Jones also praises the Canadian Polyamory Advocacy Association’s (CPAA) lawyer John Ince, calling him “adept” at presenting his clients’ viewpoint in the reference case.
Jones summarizes the CPAA position as supporting “the idea that there could be some law to prohibit polygamy, but that it could not include the secular, egalitarian multipartner relationships that their membership idealized.”
Ince argued before Bauman that the ban on the formalization of polyamorous relationships violated freedom of expression in as much as “the public celebration of a polyamorous relationship affirms the value and legitimacy of the union. It is also an expression of love and commitment.”
Bauman disagreed. But he still differentiated between polygamy and polyamory in his ruling.
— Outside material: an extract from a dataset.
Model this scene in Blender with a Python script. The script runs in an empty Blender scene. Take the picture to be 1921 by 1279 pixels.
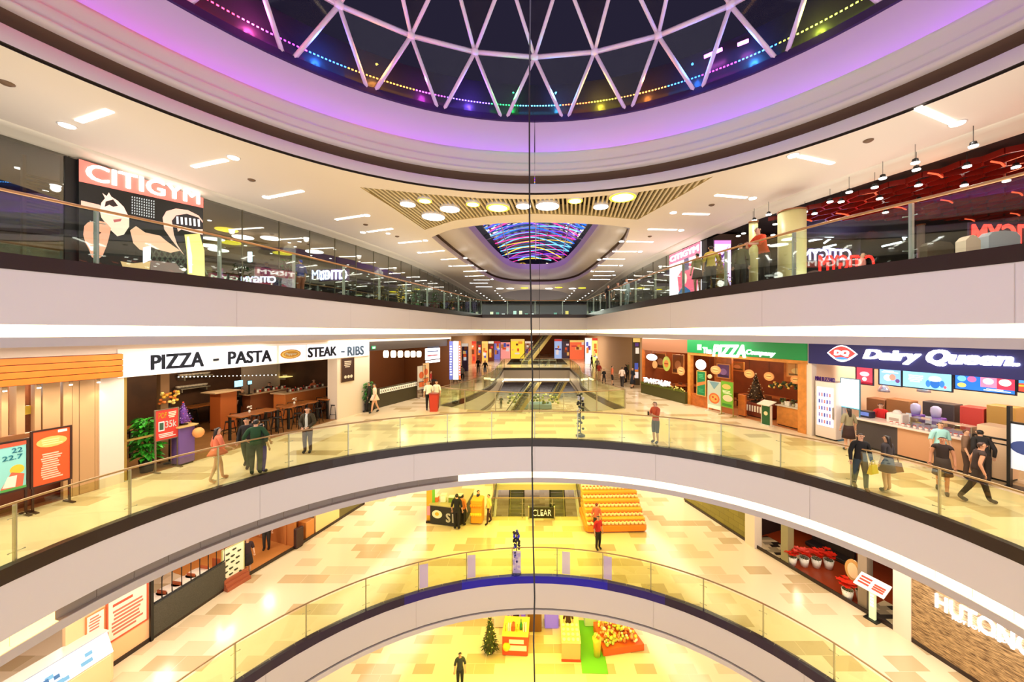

“For fundamentalist Mormons, polygamy is a fundamental spiritual principle through which they fulfill God’s plan,” Bauman said. “For polyamorists, the ability to live in a family with the people they love is essential.”
Bauman said the consensual and sex-positive nature of relationships are important tenets of polyamory. He also found that many polyamorists live mainstream lives fully integrated with their communities.
Ince welcomed Bauman’s decision as a relief to polyamorists whose lives and relationships were validated and found not to be illegal.
In the end, Bauman would hear and consider what he called “the most comprehensive judicial record on the subject ever produced,” Jones says.
Jones’s book, when read in tandem with Bramham’s history of the FLDS in Canada, The Secret Lives of Saints, and Bauman’s comprehensive ruling, provides an excellent overview of the context and law on polygamy in Canada.